Monday, May 01, 2006

A dream that became a reality and spread throughout the stars.


I was sad to hear about the death this weekend of economist John Kenneth Galbraith. I was exposed to Galbraith at a fairly young age by my father who had all manner of Galbraith's books in his big collection of political stuff. Galbraith, probably more than any other economist, was someone who made economics digestible to the average palate. Perhaps even more importantly; Galbraith presented a case that capitalism was best served when it functioned to benefit all elements of society.

The Affluent Society, probably his greatest work, shook the world when it came out in the 50's. In that book Galbraith argued that the measure of the wealth of society could not solely be sized in terms of personal wealth but also through the level of commitment to fighting poverty, public safety and infrastructure. It amounted to nothing less gauntlet drawn across the face of western society, particularly the United States. Galbraith challenged us to do better.

Just before I read of Galbraith's death I had been searching around looking for an article I'd read from Parade sometime in the late 80's. The late, great astronomer Carl Sagan had written a piece proposing a joint manned Mars mission between the United States and the U.S.S.R. The benefits to such a mission were pretty self-evident; increased cooperation between the superpowers, joint scientific advancement, etc. but what really struck me about the idea and what's stayed with me to this day is Sagan's earnest belief that man as a species is coded to find a challenge to surmount, a new world to explore. A mission to Mars would be the ultimate challenge.
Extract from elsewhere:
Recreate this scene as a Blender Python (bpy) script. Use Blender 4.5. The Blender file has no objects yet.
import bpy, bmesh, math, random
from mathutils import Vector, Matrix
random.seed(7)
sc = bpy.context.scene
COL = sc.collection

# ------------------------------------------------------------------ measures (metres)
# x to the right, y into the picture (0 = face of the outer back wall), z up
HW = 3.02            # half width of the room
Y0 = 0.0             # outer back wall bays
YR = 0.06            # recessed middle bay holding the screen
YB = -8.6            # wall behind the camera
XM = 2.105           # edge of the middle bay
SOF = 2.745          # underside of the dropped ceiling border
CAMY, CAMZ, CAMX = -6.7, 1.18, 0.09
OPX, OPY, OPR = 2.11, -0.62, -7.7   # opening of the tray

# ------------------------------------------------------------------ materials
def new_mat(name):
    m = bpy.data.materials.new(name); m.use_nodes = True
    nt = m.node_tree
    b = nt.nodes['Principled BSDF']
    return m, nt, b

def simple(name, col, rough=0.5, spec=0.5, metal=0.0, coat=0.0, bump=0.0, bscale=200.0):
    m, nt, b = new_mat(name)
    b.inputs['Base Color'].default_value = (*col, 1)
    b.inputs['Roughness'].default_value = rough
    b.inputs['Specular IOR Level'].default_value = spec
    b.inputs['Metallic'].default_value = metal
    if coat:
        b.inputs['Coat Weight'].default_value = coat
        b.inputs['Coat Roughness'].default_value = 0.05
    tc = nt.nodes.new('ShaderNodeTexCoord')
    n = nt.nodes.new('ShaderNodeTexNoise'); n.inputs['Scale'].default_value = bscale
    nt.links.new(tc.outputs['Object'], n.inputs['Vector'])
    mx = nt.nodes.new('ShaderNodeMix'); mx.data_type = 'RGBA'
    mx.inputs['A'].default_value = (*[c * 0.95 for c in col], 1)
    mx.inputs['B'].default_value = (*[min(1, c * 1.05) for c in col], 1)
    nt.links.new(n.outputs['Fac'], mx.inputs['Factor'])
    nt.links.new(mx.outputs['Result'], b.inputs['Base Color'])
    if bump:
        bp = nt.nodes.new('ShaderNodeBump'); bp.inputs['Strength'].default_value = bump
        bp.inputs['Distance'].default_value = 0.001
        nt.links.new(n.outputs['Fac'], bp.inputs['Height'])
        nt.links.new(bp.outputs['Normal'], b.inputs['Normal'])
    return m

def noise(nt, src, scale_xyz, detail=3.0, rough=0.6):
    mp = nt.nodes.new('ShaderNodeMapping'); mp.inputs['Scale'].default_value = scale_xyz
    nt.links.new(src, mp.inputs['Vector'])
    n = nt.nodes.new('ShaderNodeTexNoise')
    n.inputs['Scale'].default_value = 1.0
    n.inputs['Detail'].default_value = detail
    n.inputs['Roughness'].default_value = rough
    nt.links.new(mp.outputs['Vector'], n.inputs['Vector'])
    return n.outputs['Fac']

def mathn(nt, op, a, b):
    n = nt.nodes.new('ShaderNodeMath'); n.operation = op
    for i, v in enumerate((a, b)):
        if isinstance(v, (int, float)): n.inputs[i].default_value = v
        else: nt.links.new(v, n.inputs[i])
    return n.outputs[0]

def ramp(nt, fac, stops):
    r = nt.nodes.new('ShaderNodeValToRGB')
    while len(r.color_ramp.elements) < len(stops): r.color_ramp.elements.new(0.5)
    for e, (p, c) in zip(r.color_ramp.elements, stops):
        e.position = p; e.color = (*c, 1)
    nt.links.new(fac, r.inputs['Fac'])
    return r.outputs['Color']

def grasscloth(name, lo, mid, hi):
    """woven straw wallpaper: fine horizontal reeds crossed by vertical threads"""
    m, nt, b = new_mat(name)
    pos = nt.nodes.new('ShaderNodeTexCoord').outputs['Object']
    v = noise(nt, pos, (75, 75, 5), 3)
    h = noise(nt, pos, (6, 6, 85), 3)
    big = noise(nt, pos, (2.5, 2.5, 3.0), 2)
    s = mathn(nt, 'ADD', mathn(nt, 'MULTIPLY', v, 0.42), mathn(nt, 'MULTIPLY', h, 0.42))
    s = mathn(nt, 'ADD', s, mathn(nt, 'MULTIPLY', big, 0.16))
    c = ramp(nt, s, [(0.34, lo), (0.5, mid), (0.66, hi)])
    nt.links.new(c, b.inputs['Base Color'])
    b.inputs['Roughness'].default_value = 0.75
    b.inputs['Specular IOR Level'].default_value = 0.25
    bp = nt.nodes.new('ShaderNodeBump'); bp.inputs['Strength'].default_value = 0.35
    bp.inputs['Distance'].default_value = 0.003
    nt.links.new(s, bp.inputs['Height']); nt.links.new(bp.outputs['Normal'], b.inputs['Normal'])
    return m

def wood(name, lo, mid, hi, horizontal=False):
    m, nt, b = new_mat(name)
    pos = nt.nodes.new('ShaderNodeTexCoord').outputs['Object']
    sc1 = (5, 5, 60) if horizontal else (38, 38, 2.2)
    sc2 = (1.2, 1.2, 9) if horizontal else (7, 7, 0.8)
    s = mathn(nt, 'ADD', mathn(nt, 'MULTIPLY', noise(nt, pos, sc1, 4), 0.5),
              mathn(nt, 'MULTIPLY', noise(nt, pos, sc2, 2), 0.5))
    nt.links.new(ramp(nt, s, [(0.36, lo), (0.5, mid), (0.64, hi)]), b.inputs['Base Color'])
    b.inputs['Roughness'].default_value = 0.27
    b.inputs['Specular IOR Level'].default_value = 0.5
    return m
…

While I couldn't find that article I did find this piece by Sagan published in 1992 in The Planetary Report. Sagan summarizes man's exploration of our world and ties into a call to explore other worlds but recognizes that much of the spark of imagination that focused our nation towards these goals has all but disappeared from from public policy.

But since that time, something has soured. The anticipation of progress has been supplanted by a foreboding of technological ruin. I look into my children's eyes and ask myself what kind of future we are preparing for them. We have offered them visions of a future in which--unable to read, to think, to invent, to compete, to make things work, to anticipate events--our nation sinks into lethargy and economic decay; in which ignorance and greed conspire to destroy the air, the water, the soil and the climate; in which, with over 50,000 nuclear warheads still in existence, we permit a nuclear holocaust. The visions we present to our children shape the future. It matters what those visions are. Often they become self-fulfilling prophecies. Dreams are maps.

I do not think it irresponsible to portray even the direst futures; if we are to avoid them, we must understand that they are possible. But where are the alternatives? Where are the dreams that motivate and inspire? Where are the visions of hopeful futures, of times when technology is a tool for human well-being and not a gun on hair trigger pointed at our heads? Our children long for realistic maps of a future they (and we) can be proud of. Where are the cartographers of human purpose?

One of the oldest running disagreements between Mrs. Wormer and myself is over the financial cost of our national space program. Mrs. Wormer, being the bleeding-heart softy that she is, feels the dollars that go into the NASA budget are obscene and would be applied much better to poverty or jobs programs. I'm hugely sympathetic to this point but I don't quite see it the same way. I don't see it as either/ or. I see both as necessary. I see both as challenges. I dream that one day we'll end poverty AND reach for the stars.

The overwhelming thing that seperates men like John Kenneth Galbraith and Carl Sagan is that they look at the world as it is, not as they'd like it to be, and see the huge problems facing mankind yet see those problems as challenges; things to be conquered while other men turn away. There is a hairbreadth's difference between man conquering space and man conquering poverty or hunger. Both are the equivalent of the effort to circumnavigate the globe, or climb Everest or fly across the Atlantic. Both will take the application of enormous resources and imagination. Both offer hope.

To get there we'll need realize that we need to have leaders again that recognize that dreams are maps.